As Jefferies analyst Pichel wrote, "AMSC management stated that they were assured by Sinovel of delivery acceptance as late as mid-March, around the time of (The Switch) acquisition announcement. Hypothetically, Sinovel could have taken umbrage at AMSC's acquisition of a company that supplies competitor Goldwind or was potentially interested in acquiring The Switch itself. While this may or may not be the case, all we can conclusively say is that something changed significantly in the AMSC/Sinovel relationship."

The law firms now preparing class-action lawsuits - of which a few had been filed as of mid-April - will be seeking members into the early summer.

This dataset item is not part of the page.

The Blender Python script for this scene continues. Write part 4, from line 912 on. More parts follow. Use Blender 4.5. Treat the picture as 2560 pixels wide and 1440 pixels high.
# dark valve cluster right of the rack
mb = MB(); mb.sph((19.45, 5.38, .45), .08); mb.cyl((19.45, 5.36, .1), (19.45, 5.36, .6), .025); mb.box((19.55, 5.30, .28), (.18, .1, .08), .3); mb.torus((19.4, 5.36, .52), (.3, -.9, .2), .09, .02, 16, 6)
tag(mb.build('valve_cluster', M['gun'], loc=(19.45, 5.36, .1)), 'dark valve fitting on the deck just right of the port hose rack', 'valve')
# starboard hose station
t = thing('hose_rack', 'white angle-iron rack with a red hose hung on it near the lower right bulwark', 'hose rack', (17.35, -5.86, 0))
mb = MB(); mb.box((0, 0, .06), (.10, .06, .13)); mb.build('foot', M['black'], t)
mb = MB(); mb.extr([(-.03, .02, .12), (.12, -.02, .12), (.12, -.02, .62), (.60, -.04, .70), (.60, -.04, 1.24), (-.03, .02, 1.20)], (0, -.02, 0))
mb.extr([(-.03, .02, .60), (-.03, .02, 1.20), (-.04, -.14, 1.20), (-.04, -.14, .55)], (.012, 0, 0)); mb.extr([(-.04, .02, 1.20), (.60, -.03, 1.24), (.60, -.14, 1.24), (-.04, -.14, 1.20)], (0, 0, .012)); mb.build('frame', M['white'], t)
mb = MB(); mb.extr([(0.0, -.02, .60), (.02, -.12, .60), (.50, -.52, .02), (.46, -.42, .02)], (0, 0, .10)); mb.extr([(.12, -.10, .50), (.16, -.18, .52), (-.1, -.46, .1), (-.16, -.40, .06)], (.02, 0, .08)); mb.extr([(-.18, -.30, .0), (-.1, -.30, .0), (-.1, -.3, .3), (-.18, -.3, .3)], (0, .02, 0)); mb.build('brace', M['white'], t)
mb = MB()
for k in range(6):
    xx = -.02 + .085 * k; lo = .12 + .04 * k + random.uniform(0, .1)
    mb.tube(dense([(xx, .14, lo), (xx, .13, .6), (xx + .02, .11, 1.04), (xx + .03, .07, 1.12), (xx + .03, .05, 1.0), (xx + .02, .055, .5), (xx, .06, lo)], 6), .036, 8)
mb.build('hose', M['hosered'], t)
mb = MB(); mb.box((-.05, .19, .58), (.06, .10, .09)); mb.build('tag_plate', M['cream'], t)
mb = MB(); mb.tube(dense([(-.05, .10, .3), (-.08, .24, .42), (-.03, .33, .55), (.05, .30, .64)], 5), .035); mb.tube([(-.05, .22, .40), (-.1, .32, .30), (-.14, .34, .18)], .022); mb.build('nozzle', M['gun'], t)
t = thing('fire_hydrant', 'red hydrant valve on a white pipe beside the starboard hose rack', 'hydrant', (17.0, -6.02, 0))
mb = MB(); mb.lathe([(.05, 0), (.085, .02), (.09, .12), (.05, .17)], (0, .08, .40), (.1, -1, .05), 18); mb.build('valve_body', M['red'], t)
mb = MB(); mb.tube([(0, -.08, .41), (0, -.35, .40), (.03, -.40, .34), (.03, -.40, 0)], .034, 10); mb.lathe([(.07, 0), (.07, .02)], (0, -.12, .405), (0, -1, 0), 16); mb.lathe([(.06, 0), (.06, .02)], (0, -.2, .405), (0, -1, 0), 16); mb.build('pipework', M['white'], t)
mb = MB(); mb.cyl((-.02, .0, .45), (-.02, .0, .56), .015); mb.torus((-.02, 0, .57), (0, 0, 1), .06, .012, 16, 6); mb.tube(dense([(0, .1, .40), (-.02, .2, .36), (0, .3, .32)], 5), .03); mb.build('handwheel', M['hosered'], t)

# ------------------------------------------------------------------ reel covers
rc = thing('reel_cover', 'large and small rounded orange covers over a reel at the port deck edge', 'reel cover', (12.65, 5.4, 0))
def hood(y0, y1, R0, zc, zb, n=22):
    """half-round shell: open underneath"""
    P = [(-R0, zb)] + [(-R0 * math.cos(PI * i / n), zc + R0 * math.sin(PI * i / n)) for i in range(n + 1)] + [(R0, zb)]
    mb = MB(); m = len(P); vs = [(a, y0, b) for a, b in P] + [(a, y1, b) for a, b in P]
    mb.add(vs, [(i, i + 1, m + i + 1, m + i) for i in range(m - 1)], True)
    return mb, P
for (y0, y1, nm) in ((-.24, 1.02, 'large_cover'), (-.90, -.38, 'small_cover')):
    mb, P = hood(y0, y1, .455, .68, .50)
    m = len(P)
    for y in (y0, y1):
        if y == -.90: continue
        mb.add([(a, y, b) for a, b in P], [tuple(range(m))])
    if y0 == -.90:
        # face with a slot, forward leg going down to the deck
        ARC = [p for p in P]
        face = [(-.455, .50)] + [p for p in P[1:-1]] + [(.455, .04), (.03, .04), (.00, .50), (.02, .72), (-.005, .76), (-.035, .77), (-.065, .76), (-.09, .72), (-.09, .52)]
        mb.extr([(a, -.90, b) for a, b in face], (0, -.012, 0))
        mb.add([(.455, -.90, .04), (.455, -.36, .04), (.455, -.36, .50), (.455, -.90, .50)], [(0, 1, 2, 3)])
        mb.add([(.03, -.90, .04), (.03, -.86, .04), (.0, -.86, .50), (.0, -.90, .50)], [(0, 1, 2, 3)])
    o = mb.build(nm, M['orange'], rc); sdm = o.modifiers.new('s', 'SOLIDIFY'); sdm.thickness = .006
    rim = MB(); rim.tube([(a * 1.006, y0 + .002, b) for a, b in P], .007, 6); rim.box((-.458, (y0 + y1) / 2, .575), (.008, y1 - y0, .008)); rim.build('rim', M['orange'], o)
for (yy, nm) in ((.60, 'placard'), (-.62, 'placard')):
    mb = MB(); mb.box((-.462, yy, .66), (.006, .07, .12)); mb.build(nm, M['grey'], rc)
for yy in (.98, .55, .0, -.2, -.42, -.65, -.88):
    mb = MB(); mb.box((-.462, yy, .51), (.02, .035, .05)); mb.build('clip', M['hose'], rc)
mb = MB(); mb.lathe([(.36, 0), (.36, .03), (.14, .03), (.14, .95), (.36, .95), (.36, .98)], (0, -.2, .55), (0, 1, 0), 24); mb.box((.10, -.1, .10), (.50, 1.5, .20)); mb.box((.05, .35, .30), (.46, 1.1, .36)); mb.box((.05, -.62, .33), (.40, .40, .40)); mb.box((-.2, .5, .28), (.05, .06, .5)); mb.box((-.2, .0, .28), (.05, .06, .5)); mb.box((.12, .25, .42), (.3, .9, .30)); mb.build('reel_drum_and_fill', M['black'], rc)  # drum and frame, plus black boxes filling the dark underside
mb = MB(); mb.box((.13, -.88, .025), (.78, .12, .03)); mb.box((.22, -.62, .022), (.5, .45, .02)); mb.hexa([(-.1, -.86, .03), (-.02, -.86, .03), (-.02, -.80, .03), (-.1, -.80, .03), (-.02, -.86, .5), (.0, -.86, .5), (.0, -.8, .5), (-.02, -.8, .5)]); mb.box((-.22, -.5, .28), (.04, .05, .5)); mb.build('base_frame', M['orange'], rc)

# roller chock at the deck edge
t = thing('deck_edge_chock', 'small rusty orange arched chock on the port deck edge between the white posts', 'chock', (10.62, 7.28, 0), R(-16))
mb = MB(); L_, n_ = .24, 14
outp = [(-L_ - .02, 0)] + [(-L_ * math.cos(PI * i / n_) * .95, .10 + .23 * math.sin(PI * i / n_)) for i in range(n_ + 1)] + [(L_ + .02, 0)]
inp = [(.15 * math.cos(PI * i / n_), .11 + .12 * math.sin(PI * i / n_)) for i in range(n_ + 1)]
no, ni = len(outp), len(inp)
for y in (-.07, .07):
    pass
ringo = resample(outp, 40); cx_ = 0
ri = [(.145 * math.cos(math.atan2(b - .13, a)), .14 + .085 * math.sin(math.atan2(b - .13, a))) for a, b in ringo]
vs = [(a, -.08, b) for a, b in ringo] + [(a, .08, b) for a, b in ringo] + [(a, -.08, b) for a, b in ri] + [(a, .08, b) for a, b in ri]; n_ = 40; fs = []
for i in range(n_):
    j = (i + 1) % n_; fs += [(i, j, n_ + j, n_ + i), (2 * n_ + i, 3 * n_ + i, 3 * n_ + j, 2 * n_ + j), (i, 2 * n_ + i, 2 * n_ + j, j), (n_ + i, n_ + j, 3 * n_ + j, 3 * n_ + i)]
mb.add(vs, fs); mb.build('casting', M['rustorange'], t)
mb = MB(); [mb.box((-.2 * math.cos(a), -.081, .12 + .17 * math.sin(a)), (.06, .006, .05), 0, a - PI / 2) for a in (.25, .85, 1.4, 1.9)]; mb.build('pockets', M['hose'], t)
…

Specifically, attorneys for the class members allege that AMSC wrongly provided Sinovel with contracted shipments in excess of the Chinese company's needs; its management did not disclose that Sinovel had not paid for some shipments and yet AMSC continued to provide Sinovel with contracted shipments; it improperly recognised revenue on the disputed shipments; and AMSC over-stated its revenues.

Under securities laws, the class-action lawsuits will be consolidated into one, said Reed Kathrein, who is leading the investigation at one of the firms, Hagens Berman. Kathrein questions that Sinovel refused a shipment on exactly the last day of AMSC's financial year - just two weeks after the March 14 announcement of The Switch purchase. He notes too that AMSC reportedly has an estimated six months of inventory, made for Sinovel, and that Sinovel was said to have missed payments since as long ago as mid-2010.

"This is not a sudden event unknown by (AMSC) management," he suggests.

"It hints of desperation to hide their weak demand from Sinovel for much of the year". He estimates that, as of April 14, shareholders had lost $350-$420 million in decreased market capital stemming from AMSC's stock-price plunge. Potential damages to class-action members, he concludes, could amount to as much as half of that.